Tymon, thank you for sharing your loving words about Evan. We are thinking of you and praying for you and crying with you.
Katie Westhora

Katie said...

Tymon, thank you for sharing your loving words about Evan. We are thinking of you and praying for you and crying with you.
Katie Westhora

Karen said...

Tymon
You are without a doubt the strongest man I have ever known and you have a gift from God that you are using to its fullest extent.

As a husband,father,brother,friend and church leader you have shown us all your strength and beliefs in the midst of unbelievable and unimaginable pain.

You and Bridget are a "team" and a strong one with personal heavenly ties, and every single person at Evan's funeral and even those who read your eulogy will be forever changed in some small way-I know I am,as are my sons.

As your brother Shad said last night "Tymon is no longer the little brother".

We love you dearly and pray for much happiness in the coming days for you all.

Love always
Karen

Jeff Hamm said...

Thanks so much for sharing this with us! We wish we could have been there physically to support you both at the funeral. We're glad it went well considering. We're continuing to think and pray for you and are very glad to hear that you have felt many prayers answered.

Carmell said...

Tymon, you are amazing. What a beautiful eulogy (1st place, for sure!). I really wish we could have been there Saturday. I am happy to hear that our prayers are bringing you some comfort. We will continue to pray for your sweet family. We love you guys.

Maria Rodriguez said...

As always your words are inspiring. When one speaks from the heart, you can never go wrong.

I hope to be as brave as you if something like this were to happen to me. Your strength is like no other.

I'm sorry i couldn't make it to the funeral on Saturday for i break way too easily. I know that you had the support of many friends and family.

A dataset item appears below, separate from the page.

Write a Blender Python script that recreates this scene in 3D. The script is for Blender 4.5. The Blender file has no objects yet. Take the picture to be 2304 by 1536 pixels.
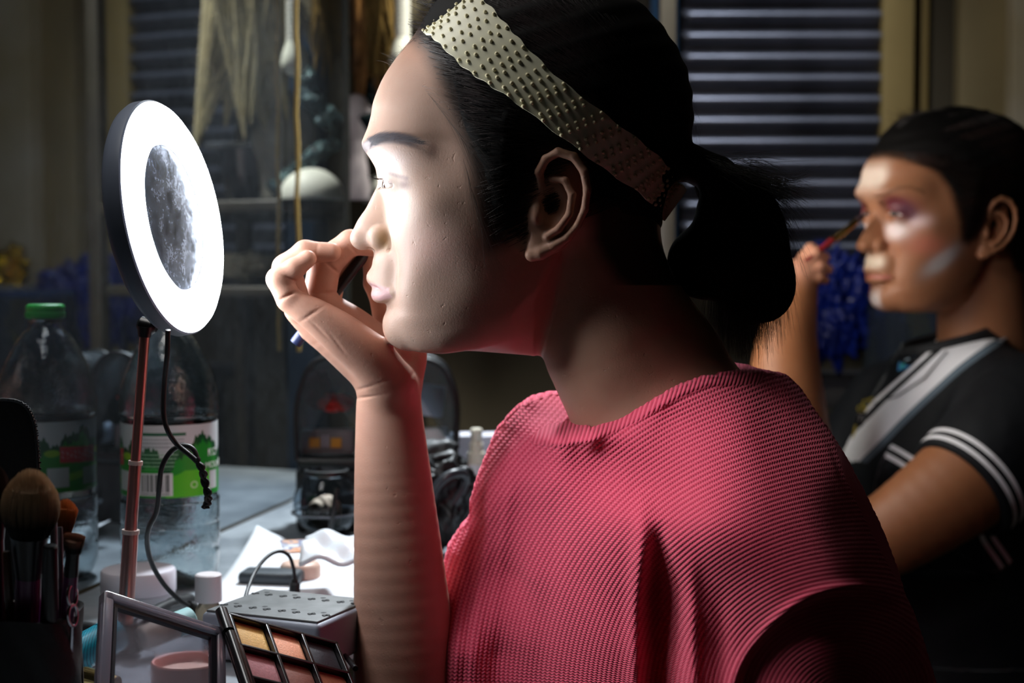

I can only pray that you and your family keep that faith that you so strongly show. without it, one can truly be lost.

God bless..

teage-and-erin said...

It was such a beautiful and perfect eulogy Tymon. I am so thankful that we were there to hear it. We love you all.

Schurig Family said...

Tymon your eulogy was perfect. Thank you for sharing your sweet experiences with Evan and your testimony with all. This has strengthened my own testimony. We are continuing to pray for you and your sweet family. God bless you! Love Ben and Amanda :)

Mindy said...

Tymon, this is so beautiful. Thank you for sharing these words.

Anonymous said...

Tymon, I want to express my sincere appreciation for taking such good care of my sister. We love you and continually pray for your family. We all felt comforted by your words on saturday. Thank you. Congratulations on little baby Jocelyn. Katie and i want to come by and see her sometime tomorrow. Let us know when we can babysit so you and Bridget can take a well deserved nap.

The Cherry Family said...

Tymon and Bridgette, I haven't checked any blogs in a long time, and I just saw all the postings. I am so sorry for your loss. There really aren't words to express. I am grateful for the gospel and it's perspective. When my parents lost their last baby, their motto was "Here's one we don't have to worry about." They knew he made it. Sounds like you have the same perspective. I'm sure it will still be excruciating for a long time, like it was for them. You guys will be in our thoughts and prayers.